» Required task:
Below are some records. Copy every line in them that holds "this".

─── Exercise materials

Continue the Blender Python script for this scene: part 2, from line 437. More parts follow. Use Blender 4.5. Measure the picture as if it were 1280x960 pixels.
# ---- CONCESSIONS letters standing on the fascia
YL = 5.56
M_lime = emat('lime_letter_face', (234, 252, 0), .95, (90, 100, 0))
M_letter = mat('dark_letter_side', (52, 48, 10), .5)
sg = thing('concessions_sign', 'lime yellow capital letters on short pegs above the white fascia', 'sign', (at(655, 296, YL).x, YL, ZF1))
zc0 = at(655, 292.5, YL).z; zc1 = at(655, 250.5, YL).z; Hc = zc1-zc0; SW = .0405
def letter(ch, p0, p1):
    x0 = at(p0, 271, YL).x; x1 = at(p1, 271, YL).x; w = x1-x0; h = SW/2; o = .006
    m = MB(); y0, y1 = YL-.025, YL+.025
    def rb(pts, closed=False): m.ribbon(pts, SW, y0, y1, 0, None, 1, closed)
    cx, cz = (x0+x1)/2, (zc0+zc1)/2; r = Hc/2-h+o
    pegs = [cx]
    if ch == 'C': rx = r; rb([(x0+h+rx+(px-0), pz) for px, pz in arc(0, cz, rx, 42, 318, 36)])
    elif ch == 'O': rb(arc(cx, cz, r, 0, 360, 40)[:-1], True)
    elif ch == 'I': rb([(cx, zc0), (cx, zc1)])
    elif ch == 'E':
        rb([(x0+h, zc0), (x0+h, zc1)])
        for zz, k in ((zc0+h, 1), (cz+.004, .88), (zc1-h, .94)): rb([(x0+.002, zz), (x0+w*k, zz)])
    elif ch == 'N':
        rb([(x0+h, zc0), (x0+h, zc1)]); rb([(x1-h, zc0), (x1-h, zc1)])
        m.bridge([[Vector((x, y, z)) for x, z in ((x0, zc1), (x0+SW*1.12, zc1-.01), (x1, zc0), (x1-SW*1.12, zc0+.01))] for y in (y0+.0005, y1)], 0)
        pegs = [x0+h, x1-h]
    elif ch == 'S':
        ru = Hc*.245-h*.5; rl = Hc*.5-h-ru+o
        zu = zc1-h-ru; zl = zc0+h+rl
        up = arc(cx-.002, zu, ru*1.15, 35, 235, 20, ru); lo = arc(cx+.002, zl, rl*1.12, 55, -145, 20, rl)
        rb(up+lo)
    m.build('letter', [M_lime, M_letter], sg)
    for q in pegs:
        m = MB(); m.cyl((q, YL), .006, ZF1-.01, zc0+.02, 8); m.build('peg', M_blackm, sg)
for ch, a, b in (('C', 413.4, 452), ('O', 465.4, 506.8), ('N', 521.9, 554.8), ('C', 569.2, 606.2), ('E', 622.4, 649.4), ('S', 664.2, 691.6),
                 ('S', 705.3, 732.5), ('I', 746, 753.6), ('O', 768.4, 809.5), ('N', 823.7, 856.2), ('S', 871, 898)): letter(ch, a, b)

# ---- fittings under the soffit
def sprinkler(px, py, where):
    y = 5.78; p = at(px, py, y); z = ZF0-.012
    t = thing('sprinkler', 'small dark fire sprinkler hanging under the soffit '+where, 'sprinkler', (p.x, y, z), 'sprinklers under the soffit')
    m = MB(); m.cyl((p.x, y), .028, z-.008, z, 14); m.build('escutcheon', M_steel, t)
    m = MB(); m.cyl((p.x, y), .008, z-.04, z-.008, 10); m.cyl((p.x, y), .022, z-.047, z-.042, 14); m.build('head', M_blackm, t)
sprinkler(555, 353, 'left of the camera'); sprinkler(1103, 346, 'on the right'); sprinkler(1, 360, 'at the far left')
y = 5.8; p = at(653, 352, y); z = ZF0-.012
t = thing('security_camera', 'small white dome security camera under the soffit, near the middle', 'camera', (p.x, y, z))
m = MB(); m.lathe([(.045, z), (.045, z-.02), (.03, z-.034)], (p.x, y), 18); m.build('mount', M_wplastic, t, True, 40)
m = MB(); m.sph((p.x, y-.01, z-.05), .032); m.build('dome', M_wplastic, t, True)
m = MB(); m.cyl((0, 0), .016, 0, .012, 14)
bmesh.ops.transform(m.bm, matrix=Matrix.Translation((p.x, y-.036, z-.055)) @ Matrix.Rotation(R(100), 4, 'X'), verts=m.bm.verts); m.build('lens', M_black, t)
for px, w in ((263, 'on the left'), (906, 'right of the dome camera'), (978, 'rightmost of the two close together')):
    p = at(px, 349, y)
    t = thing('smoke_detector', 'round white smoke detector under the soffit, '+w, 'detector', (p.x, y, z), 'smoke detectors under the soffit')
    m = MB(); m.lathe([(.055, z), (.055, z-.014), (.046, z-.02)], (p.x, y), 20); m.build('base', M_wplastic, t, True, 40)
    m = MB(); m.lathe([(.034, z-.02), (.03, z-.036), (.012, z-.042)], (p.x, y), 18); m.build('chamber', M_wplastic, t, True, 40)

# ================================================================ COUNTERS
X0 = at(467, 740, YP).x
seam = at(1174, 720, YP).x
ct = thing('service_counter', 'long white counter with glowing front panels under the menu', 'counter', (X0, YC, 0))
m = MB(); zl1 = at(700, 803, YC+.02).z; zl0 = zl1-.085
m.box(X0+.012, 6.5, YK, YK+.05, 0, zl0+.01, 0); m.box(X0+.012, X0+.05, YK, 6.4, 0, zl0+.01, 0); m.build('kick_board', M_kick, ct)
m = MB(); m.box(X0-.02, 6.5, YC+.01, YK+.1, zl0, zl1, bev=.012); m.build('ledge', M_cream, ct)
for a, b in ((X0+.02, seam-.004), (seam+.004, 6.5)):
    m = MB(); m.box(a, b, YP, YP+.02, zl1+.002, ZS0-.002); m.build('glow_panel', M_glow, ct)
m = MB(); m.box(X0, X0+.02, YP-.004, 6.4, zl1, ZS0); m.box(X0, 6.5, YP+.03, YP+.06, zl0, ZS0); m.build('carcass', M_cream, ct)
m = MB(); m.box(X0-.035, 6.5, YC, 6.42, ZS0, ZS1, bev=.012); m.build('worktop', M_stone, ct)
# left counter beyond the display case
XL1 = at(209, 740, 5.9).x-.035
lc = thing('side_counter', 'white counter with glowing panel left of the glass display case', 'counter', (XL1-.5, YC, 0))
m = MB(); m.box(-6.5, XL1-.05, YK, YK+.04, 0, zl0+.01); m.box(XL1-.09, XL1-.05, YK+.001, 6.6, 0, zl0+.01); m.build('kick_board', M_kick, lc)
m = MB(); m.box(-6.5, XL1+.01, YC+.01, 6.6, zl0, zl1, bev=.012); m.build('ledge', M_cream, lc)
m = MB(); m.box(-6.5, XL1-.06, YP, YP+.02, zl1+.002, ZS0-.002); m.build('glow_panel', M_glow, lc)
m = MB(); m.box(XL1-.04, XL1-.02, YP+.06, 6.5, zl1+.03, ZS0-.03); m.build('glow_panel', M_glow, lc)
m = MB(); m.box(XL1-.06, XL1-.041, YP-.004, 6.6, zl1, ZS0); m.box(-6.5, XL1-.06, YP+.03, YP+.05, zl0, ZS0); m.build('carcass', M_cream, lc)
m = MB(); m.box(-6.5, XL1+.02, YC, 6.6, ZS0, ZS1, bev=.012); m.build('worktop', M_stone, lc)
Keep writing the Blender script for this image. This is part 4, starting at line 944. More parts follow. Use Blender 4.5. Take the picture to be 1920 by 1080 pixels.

──────

» Completed exercise:
Continue the Blender Python script for this scene: part 2, from line 437. More parts follow. Use Blender 4.5. Measure the picture as if it were 1280x960 pixels.
Keep writing the Blender script for this image. This is part 4, starting at line 944. More parts follow. Use Blender 4.5. Take the picture to be 1920 by 1080 pixels.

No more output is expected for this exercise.